§ Requirements
All lines below must be repeated exactly, with the pictures omitted.

++++ Raw data

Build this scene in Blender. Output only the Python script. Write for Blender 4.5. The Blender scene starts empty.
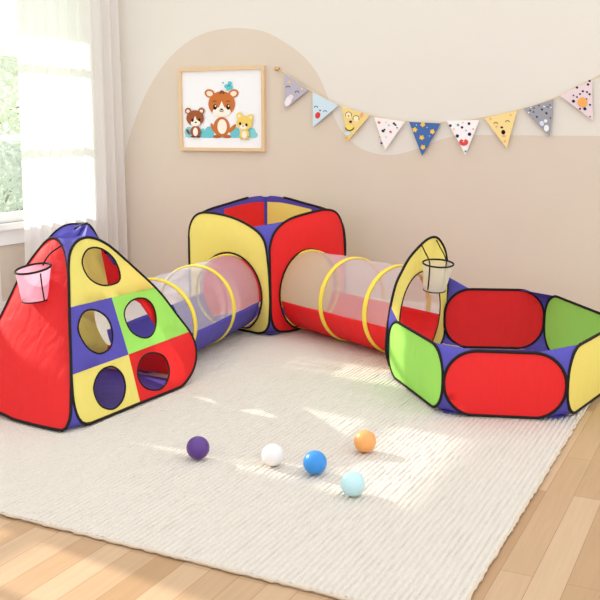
import bpy, bmesh, math, random
from mathutils import Vector, Matrix
from mathutils.geometry import delaunay_2d_cdt
random.seed(7)
PI = math.pi
scene = bpy.context.scene
COL = scene.collection

# ------------------------------------------------------------------ camera
F_PX, CAM_H = 905.0, 1.4
PITCH, YAW = math.radians(10.6388), math.radians(26.4448)
cd = bpy.data.cameras.new('camera')
cd.sensor_width = 36.0
cd.lens = F_PX / 600 * 36.0
cam = bpy.data.objects.new('camera', cd)
COL.objects.link(cam)
cam.location = (0, 0, CAM_H)
cam.rotation_euler = (PI / 2 - PITCH, 0, YAW)
scene.camera = cam
CAM = Vector((0, 0, CAM_H))
RIGHT = Vector((math.cos(YAW), math.sin(YAW), 0))
FW0 = Vector((-math.sin(YAW), math.cos(YAW), 0))
FWD = FW0 * math.cos(PITCH) - Vector((0, 0, 1)) * math.sin(PITCH)
UP = FW0 * math.sin(PITCH) + Vector((0, 0, 1)) * math.cos(PITCH)
Z = Vector((0, 0, 1))


def ray(x, y):
    return FWD * F_PX + RIGHT * (x - 300) - UP * (y - 300)


def at(x, y, n, p0):
    """photo measurement -> point on the real plane through p0 with normal n"""
    d = ray(x, y)
    n = Vector(n)
    return CAM + d * (n.dot(Vector(p0) - CAM) / n.dot(d))


# ------------------------------------------------------------------ materials
def lin(c):
    return tuple(((v / 255) / 12.92 if v / 255 <= 0.04045 else ((v / 255 + 0.055) / 1.055) ** 2.4) for v in c) + (1.0,)


def new_mat(name):
    m = bpy.data.materials.new(name)
    m.use_nodes = True
    nt = m.node_tree
    nt.nodes.clear()
    out = nt.nodes.new('ShaderNodeOutputMaterial')
    return m, nt, out


def plain(name, rgb, rough=0.6, spec=0.3, noise=0.0, nscale=40, bump=0.0, bscale=200, coat=0.0, metal=0.0):
    m, nt, out = new_mat(name)
    b = nt.nodes.new('ShaderNodeBsdfPrincipled')
    b.inputs['Base Color'].default_value = lin(rgb)
    b.inputs['Roughness'].default_value = rough
    b.inputs['Specular IOR Level'].default_value = spec
    b.inputs['Coat Weight'].default_value = coat
    b.inputs['Metallic'].default_value = metal
    nt.links.new(b.outputs[0], out.inputs[0])
    if noise or bump:
        tc = nt.nodes.new('ShaderNodeTexCoord')
    if noise:
        n = nt.nodes.new('ShaderNodeTexNoise')
        n.inputs['Scale'].default_value = nscale
        n.inputs['Detail'].default_value = 4
        nt.links.new(tc.outputs['Object'], n.inputs['Vector'])
        r = nt.nodes.new('ShaderNodeMapRange')
        r.inputs['To Min'].default_value = 1 - noise
        r.inputs['To Max'].default_value = 1 + noise
        nt.links.new(n.outputs['Fac'], r.inputs['Value'])
        mx = nt.nodes.new('ShaderNodeMix')
        mx.data_type = 'RGBA'
        mx.blend_type = 'MULTIPLY'
        mx.inputs[0].default_value = 1
        mx.inputs[6].default_value = lin(rgb)
        nt.links.new(r.outputs[0], mx.inputs[7])
        nt.links.new(mx.outputs[2], b.inputs['Base Color'])
    if bump:
        n2 = nt.nodes.new('ShaderNodeTexNoise')
        n2.inputs['Scale'].default_value = bscale
        n2.inputs['Detail'].default_value = 5
        nt.links.new(tc.outputs['Object'], n2.inputs['Vector'])
        bp = nt.nodes.new('ShaderNodeBump')
        bp.inputs['Strength'].default_value = bump
        bp.inputs['Distance'].default_value = 0.01
        nt.links.new(n2.outputs['Fac'], bp.inputs['Height'])
        nt.links.new(bp.outputs[0], b.inputs['Normal'])
    return m


def fabric(name, rgb, trans=0.3, rgb2=None):
    """thin nylon: diffuse with light passing through, faint wrinkles"""
    m, nt, out = new_mat(name)
    b = nt.nodes.new('ShaderNodeBsdfPrincipled')
    b.inputs['Base Color'].default_value = lin(rgb)
    b.inputs['Roughness'].default_value = 0.55
    b.inputs['Specular IOR Level'].default_value = 0.2
    t = nt.nodes.new('ShaderNodeBsdfTranslucent')
    t.inputs['Color'].default_value = lin(rgb2 or rgb)
    mx = nt.nodes.new('ShaderNodeMixShader')
    mx.inputs[0].default_value = trans
    tc = nt.nodes.new('ShaderNodeTexCoord')
    mp = nt.nodes.new('ShaderNodeMapping')
    mp.inputs['Scale'].default_value = (1, 1, 0.35)
    n = nt.nodes.new('ShaderNodeTexNoise')
    n.inputs['Scale'].default_value = 9
    n.inputs['Detail'].default_value = 3
    n.inputs['Distortion'].default_value = 1.2
    bp = nt.nodes.new('ShaderNodeBump')
    bp.inputs['Strength'].default_value = 0.25
    bp.inputs['Distance'].default_value = 0.03
    nt.links.new(tc.outputs['Object'], mp.inputs[0])
    nt.links.new(mp.outputs[0], n.inputs['Vector'])
    nt.links.new(n.outputs['Fac'], bp.inputs['Height'])
    for s in (b, t):
        nt.links.new(bp.outputs[0], s.inputs['Normal'])
    nt.links.new(b.outputs[0], mx.inputs[1])
    nt.links.new(t.outputs[0], mx.inputs[2])
    nt.links.new(mx.outputs[0], out.inputs[0])
    return m


def sheer(name, rgb, clear=0.5, trans=0.4):
    """see-through weave: part open, part thread"""
    m, nt, out = new_mat(name)
    d = nt.nodes.new('ShaderNodeBsdfDiffuse')
    d.inputs[0].default_value = lin(rgb)
    t = nt.nodes.new('ShaderNodeBsdfTranslucent')
    t.inputs[0].default_value = lin(rgb)
    a = nt.nodes.new('ShaderNodeMixShader')
    a.inputs[0].default_value = trans
    tr = nt.nodes.new('ShaderNodeBsdfTransparent')
    mx = nt.nodes.new('ShaderNodeMixShader')
    mx.inputs[0].default_value = clear
    nt.links.new(d.outputs[0], a.inputs[1])
    nt.links.new(t.outputs[0], a.inputs[2])
    nt.links.new(a.outputs[0], mx.inputs[1])
    nt.links.new(tr.outputs[0], mx.inputs[2])
    nt.links.new(mx.outputs[0], out.inputs[0])
    return m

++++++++

§ Solved problem
Build this scene in Blender. Output only the Python script. Write for Blender 4.5. The Blender scene starts empty.
import bpy, bmesh, math, random
from mathutils import Vector, Matrix
from mathutils.geometry import delaunay_2d_cdt
random.seed(7)
PI = math.pi
scene = bpy.context.scene
COL = scene.collection

# ------------------------------------------------------------------ camera
F_PX, CAM_H = 905.0, 1.4
PITCH, YAW = math.radians(10.6388), math.radians(26.4448)
cd = bpy.data.cameras.new('camera')
cd.sensor_width = 36.0
cd.lens = F_PX / 600 * 36.0
cam = bpy.data.objects.new('camera', cd)
COL.objects.link(cam)
cam.location = (0, 0, CAM_H)
cam.rotation_euler = (PI / 2 - PITCH, 0, YAW)
scene.camera = cam
CAM = Vector((0, 0, CAM_H))
RIGHT = Vector((math.cos(YAW), math.sin(YAW), 0))
FW0 = Vector((-math.sin(YAW), math.cos(YAW), 0))
FWD = FW0 * math.cos(PITCH) - Vector((0, 0, 1)) * math.sin(PITCH)
UP = FW0 * math.sin(PITCH) + Vector((0, 0, 1)) * math.cos(PITCH)
Z = Vector((0, 0, 1))


def ray(x, y):
    return FWD * F_PX + RIGHT * (x - 300) - UP * (y - 300)


def at(x, y, n, p0):
    """photo measurement -> point on the real plane through p0 with normal n"""
    d = ray(x, y)
    n = Vector(n)
    return CAM + d * (n.dot(Vector(p0) - CAM) / n.dot(d))


# ------------------------------------------------------------------ materials
def lin(c):
    return tuple(((v / 255) / 12.92 if v / 255 <= 0.04045 else ((v / 255 + 0.055) / 1.055) ** 2.4) for v in c) + (1.0,)


def new_mat(name):
    m = bpy.data.materials.new(name)
    m.use_nodes = True
    nt = m.node_tree
    nt.nodes.clear()
    out = nt.nodes.new('ShaderNodeOutputMaterial')
    return m, nt, out


def plain(name, rgb, rough=0.6, spec=0.3, noise=0.0, nscale=40, bump=0.0, bscale=200, coat=0.0, metal=0.0):
    m, nt, out = new_mat(name)
    b = nt.nodes.new('ShaderNodeBsdfPrincipled')
    b.inputs['Base Color'].default_value = lin(rgb)
    b.inputs['Roughness'].default_value = rough
    b.inputs['Specular IOR Level'].default_value = spec
    b.inputs['Coat Weight'].default_value = coat
    b.inputs['Metallic'].default_value = metal
    nt.links.new(b.outputs[0], out.inputs[0])
    if noise or bump:
        tc = nt.nodes.new('ShaderNodeTexCoord')
    if noise:
        n = nt.nodes.new('ShaderNodeTexNoise')
        n.inputs['Scale'].default_value = nscale
        n.inputs['Detail'].default_value = 4
        nt.links.new(tc.outputs['Object'], n.inputs['Vector'])
        r = nt.nodes.new('ShaderNodeMapRange')
        r.inputs['To Min'].default_value = 1 - noise
        r.inputs['To Max'].default_value = 1 + noise
        nt.links.new(n.outputs['Fac'], r.inputs['Value'])
        mx = nt.nodes.new('ShaderNodeMix')
        mx.data_type = 'RGBA'
        mx.blend_type = 'MULTIPLY'
        mx.inputs[0].default_value = 1
        mx.inputs[6].default_value = lin(rgb)
        nt.links.new(r.outputs[0], mx.inputs[7])
        nt.links.new(mx.outputs[2], b.inputs['Base Color'])
    if bump:
        n2 = nt.nodes.new('ShaderNodeTexNoise')
        n2.inputs['Scale'].default_value = bscale
        n2.inputs['Detail'].default_value = 5
        nt.links.new(tc.outputs['Object'], n2.inputs['Vector'])
        bp = nt.nodes.new('ShaderNodeBump')
        bp.inputs['Strength'].default_value = bump
        bp.inputs['Distance'].default_value = 0.01
        nt.links.new(n2.outputs['Fac'], bp.inputs['Height'])
        nt.links.new(bp.outputs[0], b.inputs['Normal'])
    return m


def fabric(name, rgb, trans=0.3, rgb2=None):
    """thin nylon: diffuse with light passing through, faint wrinkles"""
    m, nt, out = new_mat(name)
    b = nt.nodes.new('ShaderNodeBsdfPrincipled')
    b.inputs['Base Color'].default_value = lin(rgb)
    b.inputs['Roughness'].default_value = 0.55
    b.inputs['Specular IOR Level'].default_value = 0.2
    t = nt.nodes.new('ShaderNodeBsdfTranslucent')
    t.inputs['Color'].default_value = lin(rgb2 or rgb)
    mx = nt.nodes.new('ShaderNodeMixShader')
    mx.inputs[0].default_value = trans
    tc = nt.nodes.new('ShaderNodeTexCoord')
    mp = nt.nodes.new('ShaderNodeMapping')
    mp.inputs['Scale'].default_value = (1, 1, 0.35)
    n = nt.nodes.new('ShaderNodeTexNoise')
    n.inputs['Scale'].default_value = 9
    n.inputs['Detail'].default_value = 3
    n.inputs['Distortion'].default_value = 1.2
    bp = nt.nodes.new('ShaderNodeBump')
    bp.inputs['Strength'].default_value = 0.25
    bp.inputs['Distance'].default_value = 0.03
    nt.links.new(tc.outputs['Object'], mp.inputs[0])
    nt.links.new(mp.outputs[0], n.inputs['Vector'])
    nt.links.new(n.outputs['Fac'], bp.inputs['Height'])
    for s in (b, t):
        nt.links.new(bp.outputs[0], s.inputs['Normal'])
    nt.links.new(b.outputs[0], mx.inputs[1])
    nt.links.new(t.outputs[0], mx.inputs[2])
    nt.links.new(mx.outputs[0], out.inputs[0])
    return m


def sheer(name, rgb, clear=0.5, trans=0.4):
    """see-through weave: part open, part thread"""
    m, nt, out = new_mat(name)
    d = nt.nodes.new('ShaderNodeBsdfDiffuse')
    d.inputs[0].default_value = lin(rgb)
    t = nt.nodes.new('ShaderNodeBsdfTranslucent')
    t.inputs[0].default_value = lin(rgb)
    a = nt.nodes.new('ShaderNodeMixShader')
    a.inputs[0].default_value = trans
    tr = nt.nodes.new('ShaderNodeBsdfTransparent')
    mx = nt.nodes.new('ShaderNodeMixShader')
    mx.inputs[0].default_value = clear
    nt.links.new(d.outputs[0], a.inputs[1])
    nt.links.new(t.outputs[0], a.inputs[2])
    nt.links.new(a.outputs[0], mx.inputs[1])
    nt.links.new(tr.outputs[0], mx.inputs[2])
    nt.links.new(mx.outputs[0], out.inputs[0])
    return m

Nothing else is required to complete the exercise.